Task goal: From the first line of the data below, repeat each line exactly until you reach the line with "COL = SC.collection"; include that line too.

Recorded data:

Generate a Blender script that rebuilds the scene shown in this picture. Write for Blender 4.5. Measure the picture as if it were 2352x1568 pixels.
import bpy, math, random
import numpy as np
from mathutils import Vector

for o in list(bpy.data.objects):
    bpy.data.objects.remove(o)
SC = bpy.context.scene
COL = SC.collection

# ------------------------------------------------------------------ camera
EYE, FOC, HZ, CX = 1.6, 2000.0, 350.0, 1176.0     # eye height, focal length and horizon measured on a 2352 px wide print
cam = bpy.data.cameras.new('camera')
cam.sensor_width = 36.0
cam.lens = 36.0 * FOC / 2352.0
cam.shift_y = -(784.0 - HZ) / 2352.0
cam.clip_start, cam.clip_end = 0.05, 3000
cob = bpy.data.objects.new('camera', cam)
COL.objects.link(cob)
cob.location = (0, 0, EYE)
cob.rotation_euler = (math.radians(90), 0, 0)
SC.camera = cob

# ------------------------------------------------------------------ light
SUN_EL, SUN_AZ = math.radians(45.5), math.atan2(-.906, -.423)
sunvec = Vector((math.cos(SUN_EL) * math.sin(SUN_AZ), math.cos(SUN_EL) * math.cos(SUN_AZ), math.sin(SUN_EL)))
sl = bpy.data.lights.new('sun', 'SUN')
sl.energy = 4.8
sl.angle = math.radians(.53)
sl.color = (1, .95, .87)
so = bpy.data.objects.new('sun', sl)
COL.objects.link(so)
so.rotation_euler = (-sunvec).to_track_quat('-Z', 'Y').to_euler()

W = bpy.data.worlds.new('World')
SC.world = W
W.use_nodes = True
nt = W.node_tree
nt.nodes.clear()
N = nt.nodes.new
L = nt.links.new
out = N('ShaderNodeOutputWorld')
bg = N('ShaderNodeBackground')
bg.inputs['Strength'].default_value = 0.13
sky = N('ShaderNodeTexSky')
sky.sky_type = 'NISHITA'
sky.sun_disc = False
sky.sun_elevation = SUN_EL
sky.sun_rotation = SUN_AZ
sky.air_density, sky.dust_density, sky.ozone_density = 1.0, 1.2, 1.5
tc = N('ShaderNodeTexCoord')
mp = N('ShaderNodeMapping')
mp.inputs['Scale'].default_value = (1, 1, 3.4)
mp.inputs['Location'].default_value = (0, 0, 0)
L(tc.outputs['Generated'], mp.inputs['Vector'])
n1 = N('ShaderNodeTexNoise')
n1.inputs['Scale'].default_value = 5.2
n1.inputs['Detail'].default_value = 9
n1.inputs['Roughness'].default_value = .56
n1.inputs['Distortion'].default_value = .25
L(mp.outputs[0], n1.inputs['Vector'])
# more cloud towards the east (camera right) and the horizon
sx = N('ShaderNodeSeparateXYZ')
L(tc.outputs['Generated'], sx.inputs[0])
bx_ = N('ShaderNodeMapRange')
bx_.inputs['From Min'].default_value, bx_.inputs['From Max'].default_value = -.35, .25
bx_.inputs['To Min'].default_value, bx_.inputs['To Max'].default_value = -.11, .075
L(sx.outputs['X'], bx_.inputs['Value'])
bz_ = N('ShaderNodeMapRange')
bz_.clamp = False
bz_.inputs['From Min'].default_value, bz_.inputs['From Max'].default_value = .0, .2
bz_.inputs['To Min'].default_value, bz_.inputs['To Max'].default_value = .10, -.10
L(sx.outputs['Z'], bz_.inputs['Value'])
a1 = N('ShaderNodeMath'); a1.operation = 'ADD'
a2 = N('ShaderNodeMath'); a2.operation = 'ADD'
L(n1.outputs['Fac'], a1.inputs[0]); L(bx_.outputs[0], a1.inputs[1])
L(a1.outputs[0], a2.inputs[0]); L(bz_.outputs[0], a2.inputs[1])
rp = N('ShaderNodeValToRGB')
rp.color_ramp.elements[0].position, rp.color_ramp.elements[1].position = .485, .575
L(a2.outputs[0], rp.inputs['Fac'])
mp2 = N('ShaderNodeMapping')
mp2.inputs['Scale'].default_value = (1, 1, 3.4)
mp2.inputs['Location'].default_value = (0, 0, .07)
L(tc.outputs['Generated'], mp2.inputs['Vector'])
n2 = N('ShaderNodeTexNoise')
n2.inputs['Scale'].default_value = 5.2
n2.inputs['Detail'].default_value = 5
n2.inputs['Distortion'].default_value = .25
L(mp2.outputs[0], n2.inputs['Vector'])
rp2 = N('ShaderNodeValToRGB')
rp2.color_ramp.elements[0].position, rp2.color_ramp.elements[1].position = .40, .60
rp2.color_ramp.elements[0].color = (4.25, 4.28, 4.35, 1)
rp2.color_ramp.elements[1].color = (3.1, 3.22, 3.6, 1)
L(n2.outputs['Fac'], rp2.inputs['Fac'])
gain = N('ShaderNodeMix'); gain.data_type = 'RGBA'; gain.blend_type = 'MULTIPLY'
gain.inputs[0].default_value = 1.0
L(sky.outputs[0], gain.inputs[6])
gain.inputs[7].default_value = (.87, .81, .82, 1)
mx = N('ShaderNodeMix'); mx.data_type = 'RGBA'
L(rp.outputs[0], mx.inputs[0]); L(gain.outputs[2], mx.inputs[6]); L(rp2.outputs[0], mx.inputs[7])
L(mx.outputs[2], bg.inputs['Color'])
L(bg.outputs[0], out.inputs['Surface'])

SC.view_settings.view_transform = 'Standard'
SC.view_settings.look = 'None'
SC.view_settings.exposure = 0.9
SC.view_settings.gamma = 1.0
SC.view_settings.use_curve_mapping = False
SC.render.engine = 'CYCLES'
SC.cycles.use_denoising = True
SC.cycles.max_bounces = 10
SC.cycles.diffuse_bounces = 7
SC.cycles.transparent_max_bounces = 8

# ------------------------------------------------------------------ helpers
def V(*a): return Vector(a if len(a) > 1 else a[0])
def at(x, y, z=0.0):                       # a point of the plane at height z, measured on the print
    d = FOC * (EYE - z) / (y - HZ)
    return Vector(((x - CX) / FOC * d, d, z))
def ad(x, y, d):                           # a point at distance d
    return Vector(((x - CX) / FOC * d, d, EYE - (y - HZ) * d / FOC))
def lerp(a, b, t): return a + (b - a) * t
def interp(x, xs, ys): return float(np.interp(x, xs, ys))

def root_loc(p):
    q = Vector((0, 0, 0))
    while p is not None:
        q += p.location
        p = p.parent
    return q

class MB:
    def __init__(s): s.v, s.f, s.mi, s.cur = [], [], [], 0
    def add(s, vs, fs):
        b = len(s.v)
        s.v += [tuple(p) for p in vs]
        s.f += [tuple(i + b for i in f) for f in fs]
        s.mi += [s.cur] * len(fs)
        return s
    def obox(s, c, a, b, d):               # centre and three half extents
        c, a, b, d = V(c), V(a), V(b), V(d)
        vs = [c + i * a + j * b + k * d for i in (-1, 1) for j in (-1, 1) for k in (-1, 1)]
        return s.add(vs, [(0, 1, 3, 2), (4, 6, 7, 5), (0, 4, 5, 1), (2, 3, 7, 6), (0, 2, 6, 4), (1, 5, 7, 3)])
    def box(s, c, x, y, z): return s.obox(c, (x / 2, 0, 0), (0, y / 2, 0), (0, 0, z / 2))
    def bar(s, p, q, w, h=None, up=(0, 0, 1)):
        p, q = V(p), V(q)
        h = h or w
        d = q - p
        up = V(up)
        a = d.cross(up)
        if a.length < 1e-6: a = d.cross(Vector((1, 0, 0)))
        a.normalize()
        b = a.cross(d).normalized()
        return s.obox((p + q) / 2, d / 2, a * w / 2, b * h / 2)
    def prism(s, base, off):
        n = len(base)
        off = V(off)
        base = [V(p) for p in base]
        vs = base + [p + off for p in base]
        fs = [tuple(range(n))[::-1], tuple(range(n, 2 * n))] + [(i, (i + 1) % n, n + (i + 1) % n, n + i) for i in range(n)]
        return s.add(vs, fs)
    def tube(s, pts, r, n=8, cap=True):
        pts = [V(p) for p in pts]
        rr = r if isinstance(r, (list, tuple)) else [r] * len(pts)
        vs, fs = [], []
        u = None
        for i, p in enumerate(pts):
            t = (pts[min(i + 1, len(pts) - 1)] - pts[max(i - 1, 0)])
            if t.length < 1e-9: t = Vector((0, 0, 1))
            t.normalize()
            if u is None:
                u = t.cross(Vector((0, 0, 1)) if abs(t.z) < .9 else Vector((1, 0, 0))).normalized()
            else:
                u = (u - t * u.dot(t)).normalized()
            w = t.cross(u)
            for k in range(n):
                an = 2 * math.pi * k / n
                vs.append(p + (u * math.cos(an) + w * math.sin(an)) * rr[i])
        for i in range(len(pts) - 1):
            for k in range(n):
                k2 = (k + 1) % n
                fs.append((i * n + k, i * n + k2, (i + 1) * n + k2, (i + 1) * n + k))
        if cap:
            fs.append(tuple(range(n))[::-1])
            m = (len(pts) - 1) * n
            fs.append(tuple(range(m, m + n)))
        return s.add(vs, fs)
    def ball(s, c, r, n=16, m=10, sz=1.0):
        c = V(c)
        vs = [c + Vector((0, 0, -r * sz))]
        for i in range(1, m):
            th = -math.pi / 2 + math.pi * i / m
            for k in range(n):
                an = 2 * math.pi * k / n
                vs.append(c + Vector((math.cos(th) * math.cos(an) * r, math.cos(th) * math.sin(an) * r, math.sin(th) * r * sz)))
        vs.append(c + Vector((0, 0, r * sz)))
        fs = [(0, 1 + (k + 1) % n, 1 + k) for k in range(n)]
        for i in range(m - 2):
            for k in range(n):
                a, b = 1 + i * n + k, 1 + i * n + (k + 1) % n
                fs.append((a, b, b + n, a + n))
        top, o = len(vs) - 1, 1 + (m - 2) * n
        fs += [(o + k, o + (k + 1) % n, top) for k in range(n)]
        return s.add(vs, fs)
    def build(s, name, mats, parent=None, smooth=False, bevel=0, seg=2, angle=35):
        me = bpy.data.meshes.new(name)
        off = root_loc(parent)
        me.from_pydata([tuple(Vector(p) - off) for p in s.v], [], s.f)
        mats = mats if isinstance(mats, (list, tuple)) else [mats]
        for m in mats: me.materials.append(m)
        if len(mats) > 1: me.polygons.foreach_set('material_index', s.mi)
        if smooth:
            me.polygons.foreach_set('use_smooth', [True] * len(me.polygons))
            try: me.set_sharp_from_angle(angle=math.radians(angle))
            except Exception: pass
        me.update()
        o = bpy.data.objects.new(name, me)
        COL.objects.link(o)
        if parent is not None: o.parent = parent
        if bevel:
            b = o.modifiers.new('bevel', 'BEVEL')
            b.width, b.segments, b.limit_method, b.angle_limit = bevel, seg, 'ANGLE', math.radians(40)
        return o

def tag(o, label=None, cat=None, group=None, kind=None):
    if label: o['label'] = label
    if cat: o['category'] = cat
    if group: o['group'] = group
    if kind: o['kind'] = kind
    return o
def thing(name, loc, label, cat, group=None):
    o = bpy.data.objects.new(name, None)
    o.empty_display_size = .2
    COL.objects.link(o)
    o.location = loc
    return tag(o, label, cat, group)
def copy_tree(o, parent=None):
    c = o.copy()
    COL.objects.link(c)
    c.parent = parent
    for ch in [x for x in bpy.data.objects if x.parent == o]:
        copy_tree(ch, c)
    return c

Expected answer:
Generate a Blender script that rebuilds the scene shown in this picture. Write for Blender 4.5. Measure the picture as if it were 2352x1568 pixels.
import bpy, math, random
import numpy as np
from mathutils import Vector

for o in list(bpy.data.objects):
    bpy.data.objects.remove(o)
SC = bpy.context.scene
COL = SC.collection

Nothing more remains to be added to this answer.